Storming the Oracle ACE barricades, yeah.
Dan Norris, while musing upon the qualifications required to become an Oracle ACE, commented,
[C]ommunity involvement is becoming a bigger factor in the job market. As a consulting practice manager that regularly interviews and occasionally hires talented individuals, I look at community involvement as a significant factor in my evaluation process. Those that are engaged in the community are more likely to get my attention and those that lead parts of the community receive and deserve a special place near the front of the line in my book. Right or wrong, those involved with the community have typically been more resourceful, harder working, and easier to work with in my experiences. Of course, you also have to “know your stuff”, but that’s becoming the easy part with such an active community producing tons of valuable technical content daily.

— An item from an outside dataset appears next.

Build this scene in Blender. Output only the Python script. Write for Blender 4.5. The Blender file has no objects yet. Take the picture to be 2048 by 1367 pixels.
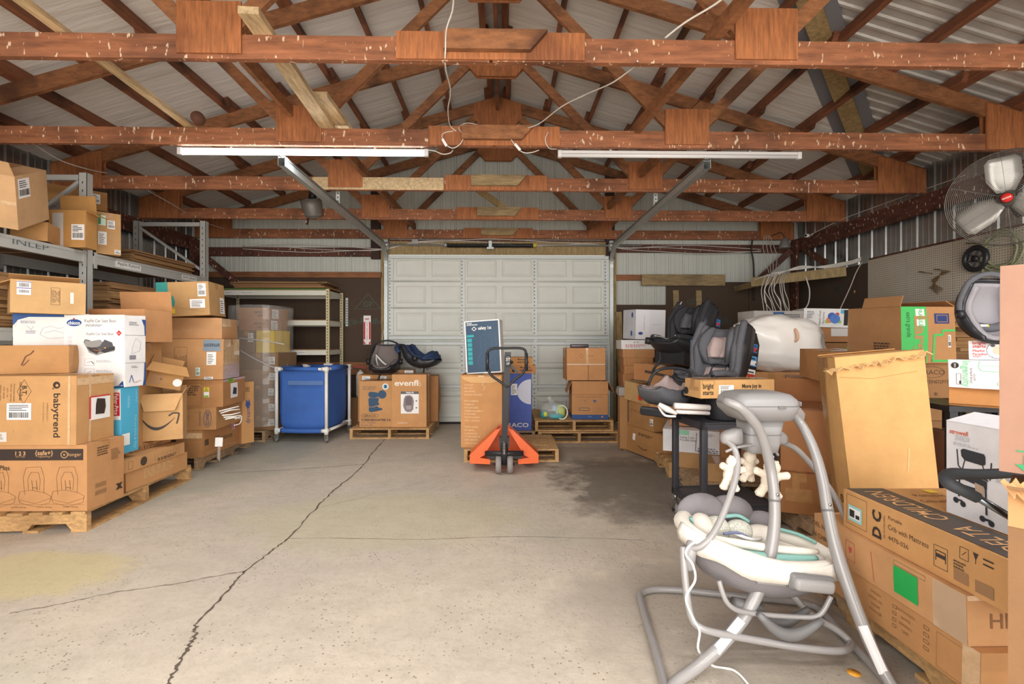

Dan then linked to a post by Sheeri Cabral, who set a goal to win a MySQL Community Member of the Year award, and who engaged in specific activities to win that award.
April 2006 - March 2007
154 blog posts
3 User Group/conference presentations
Organized 12 User Group meetings
Produced 2 Videos
Produced 11 Podcasts (started Nov. 2006)
1 Grant
Google Summer of Code mentor– full disclosure, the $500 mentor incentive went directly to MySQL and helped pay for the new MySQL Forge servers, so my only payment was a T-shirt.
April 2007 - March 2008
94 blog posts
4 User Group/conference presentations (+1 lightning talk)
Organized 11 User Group meetings
Produced 6 Videos plus all the videos from the mysql user conference (available at http://technocation.org/content/2007-mysql-user-conference-and-expo-presentations-and-videos
Produced 14 Podcasts
2 Grants
Well, if I want to win the Ira Fistell Award, I'm well on my way to doing so.